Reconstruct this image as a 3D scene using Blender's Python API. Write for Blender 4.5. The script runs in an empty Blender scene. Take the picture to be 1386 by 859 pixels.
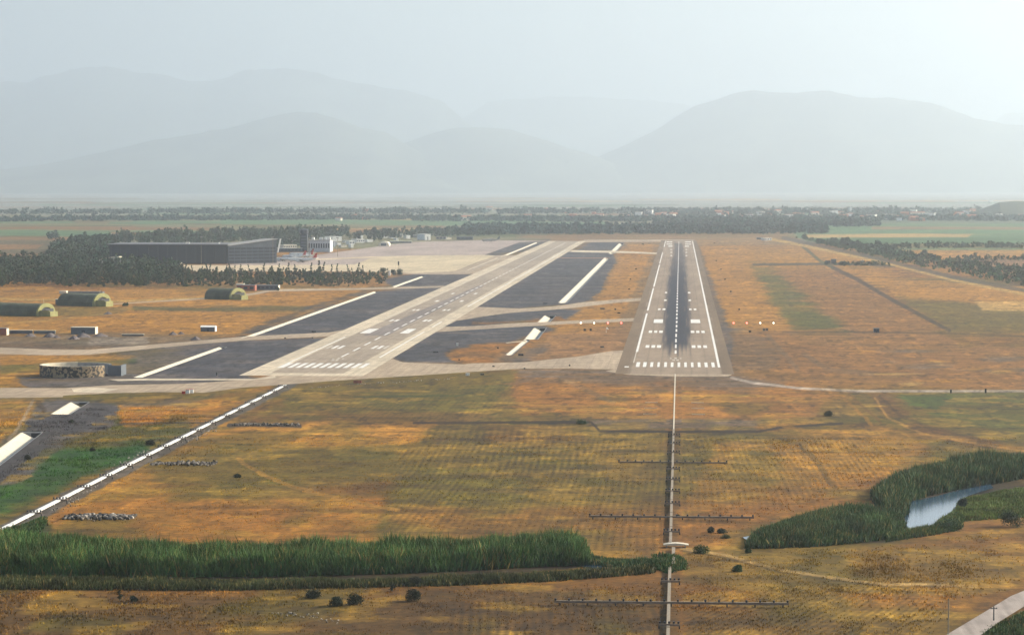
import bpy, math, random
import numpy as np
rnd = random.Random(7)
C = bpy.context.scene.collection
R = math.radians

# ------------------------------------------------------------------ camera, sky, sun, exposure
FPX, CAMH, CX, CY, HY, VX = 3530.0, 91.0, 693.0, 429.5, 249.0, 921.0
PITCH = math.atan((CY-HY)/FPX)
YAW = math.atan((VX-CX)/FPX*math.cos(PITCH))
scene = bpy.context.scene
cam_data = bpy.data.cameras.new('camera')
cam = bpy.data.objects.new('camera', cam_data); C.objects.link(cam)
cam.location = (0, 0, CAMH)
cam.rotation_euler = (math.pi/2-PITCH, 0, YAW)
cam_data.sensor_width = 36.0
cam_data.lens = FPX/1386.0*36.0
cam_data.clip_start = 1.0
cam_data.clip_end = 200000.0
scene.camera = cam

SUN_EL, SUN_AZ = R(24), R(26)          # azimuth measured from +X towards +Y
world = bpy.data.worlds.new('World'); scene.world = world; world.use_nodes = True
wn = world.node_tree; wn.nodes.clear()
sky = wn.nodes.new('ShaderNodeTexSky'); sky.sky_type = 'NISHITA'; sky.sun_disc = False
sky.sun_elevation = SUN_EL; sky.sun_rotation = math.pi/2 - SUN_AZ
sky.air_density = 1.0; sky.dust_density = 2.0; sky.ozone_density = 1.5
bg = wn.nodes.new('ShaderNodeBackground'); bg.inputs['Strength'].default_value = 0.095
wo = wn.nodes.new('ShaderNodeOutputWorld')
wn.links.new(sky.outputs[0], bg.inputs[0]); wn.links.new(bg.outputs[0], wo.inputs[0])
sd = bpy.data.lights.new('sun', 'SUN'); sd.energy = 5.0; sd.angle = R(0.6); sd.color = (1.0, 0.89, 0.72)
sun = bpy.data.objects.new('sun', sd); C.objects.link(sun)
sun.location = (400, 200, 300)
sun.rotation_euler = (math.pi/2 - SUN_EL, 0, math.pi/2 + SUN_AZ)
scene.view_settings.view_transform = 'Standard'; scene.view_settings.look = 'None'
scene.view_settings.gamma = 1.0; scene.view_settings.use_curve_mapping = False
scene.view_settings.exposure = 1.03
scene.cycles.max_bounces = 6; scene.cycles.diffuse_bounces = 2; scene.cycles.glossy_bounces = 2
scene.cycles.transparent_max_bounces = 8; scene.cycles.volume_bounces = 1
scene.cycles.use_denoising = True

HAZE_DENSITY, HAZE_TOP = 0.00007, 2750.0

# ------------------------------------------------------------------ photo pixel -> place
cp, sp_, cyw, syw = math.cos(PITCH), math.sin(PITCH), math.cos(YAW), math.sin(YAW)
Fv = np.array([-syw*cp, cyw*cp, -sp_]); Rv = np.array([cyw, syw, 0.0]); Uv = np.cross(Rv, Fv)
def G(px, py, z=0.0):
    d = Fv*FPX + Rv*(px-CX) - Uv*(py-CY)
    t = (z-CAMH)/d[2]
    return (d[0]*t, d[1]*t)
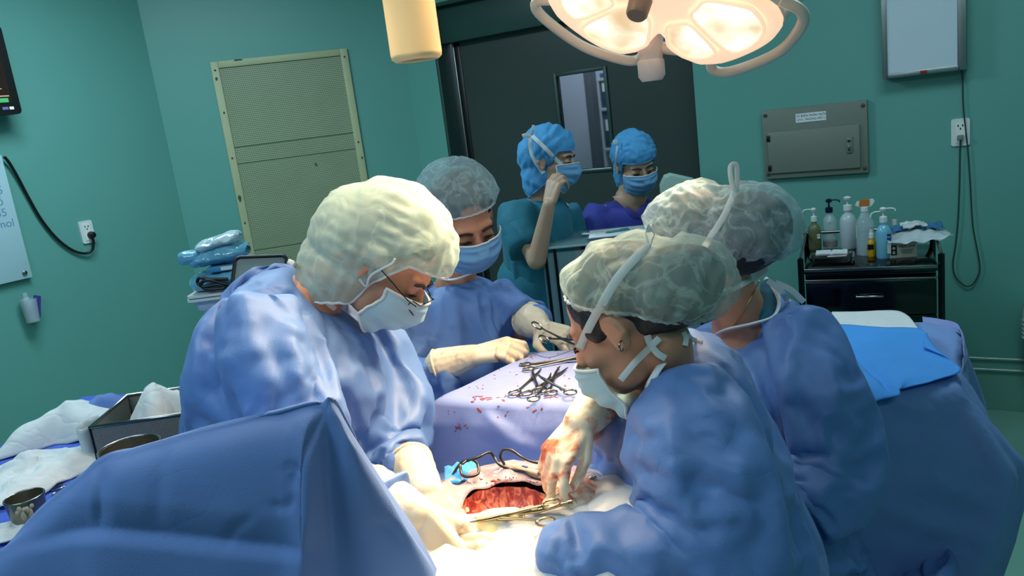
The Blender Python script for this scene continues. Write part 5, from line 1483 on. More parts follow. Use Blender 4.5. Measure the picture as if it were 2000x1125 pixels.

**Exercise goal**
Images must not appear in the copy; reproduce everything else in the records verbatim.

**The completed task**
Reconstruct this image as a 3D scene using Blender's Python API. Write for Blender 4.5. The script runs in an empty Blender scene. Take the picture to be 1386 by 859 pixels.
import bpy, math, random
import numpy as np
rnd = random.Random(7)
C = bpy.context.scene.collection
R = math.radians

# ------------------------------------------------------------------ camera, sky, sun, exposure
FPX, CAMH, CX, CY, HY, VX = 3530.0, 91.0, 693.0, 429.5, 249.0, 921.0
PITCH = math.atan((CY-HY)/FPX)
YAW = math.atan((VX-CX)/FPX*math.cos(PITCH))
scene = bpy.context.scene
cam_data = bpy.data.cameras.new('camera')
cam = bpy.data.objects.new('camera', cam_data); C.objects.link(cam)
cam.location = (0, 0, CAMH)
cam.rotation_euler = (math.pi/2-PITCH, 0, YAW)
cam_data.sensor_width = 36.0
cam_data.lens = FPX/1386.0*36.0
cam_data.clip_start = 1.0
cam_data.clip_end = 200000.0
scene.camera = cam

SUN_EL, SUN_AZ = R(24), R(26)          # azimuth measured from +X towards +Y
world = bpy.data.worlds.new('World'); scene.world = world; world.use_nodes = True
wn = world.node_tree; wn.nodes.clear()
sky = wn.nodes.new('ShaderNodeTexSky'); sky.sky_type = 'NISHITA'; sky.sun_disc = False
sky.sun_elevation = SUN_EL; sky.sun_rotation = math.pi/2 - SUN_AZ
sky.air_density = 1.0; sky.dust_density = 2.0; sky.ozone_density = 1.5
bg = wn.nodes.new('ShaderNodeBackground'); bg.inputs['Strength'].default_value = 0.095
wo = wn.nodes.new('ShaderNodeOutputWorld')
wn.links.new(sky.outputs[0], bg.inputs[0]); wn.links.new(bg.outputs[0], wo.inputs[0])
sd = bpy.data.lights.new('sun', 'SUN'); sd.energy = 5.0; sd.angle = R(0.6); sd.color = (1.0, 0.89, 0.72)
sun = bpy.data.objects.new('sun', sd); C.objects.link(sun)
sun.location = (400, 200, 300)
sun.rotation_euler = (math.pi/2 - SUN_EL, 0, math.pi/2 + SUN_AZ)
scene.view_settings.view_transform = 'Standard'; scene.view_settings.look = 'None'
scene.view_settings.gamma = 1.0; scene.view_settings.use_curve_mapping = False
scene.view_settings.exposure = 1.03
scene.cycles.max_bounces = 6; scene.cycles.diffuse_bounces = 2; scene.cycles.glossy_bounces = 2
scene.cycles.transparent_max_bounces = 8; scene.cycles.volume_bounces = 1
scene.cycles.use_denoising = True

HAZE_DENSITY, HAZE_TOP = 0.00007, 2750.0

# ------------------------------------------------------------------ photo pixel -> place
cp, sp_, cyw, syw = math.cos(PITCH), math.sin(PITCH), math.cos(YAW), math.sin(YAW)
Fv = np.array([-syw*cp, cyw*cp, -sp_]); Rv = np.array([cyw, syw, 0.0]); Uv = np.cross(Rv, Fv)
def G(px, py, z=0.0):
    d = Fv*FPX + Rv*(px-CX) - Uv*(py-CY)
    t = (z-CAMH)/d[2]
    return (d[0]*t, d[1]*t)
The Blender Python script for this scene continues. Write part 5, from line 1483 on. More parts follow. Use Blender 4.5. Measure the picture as if it were 2000x1125 pixels.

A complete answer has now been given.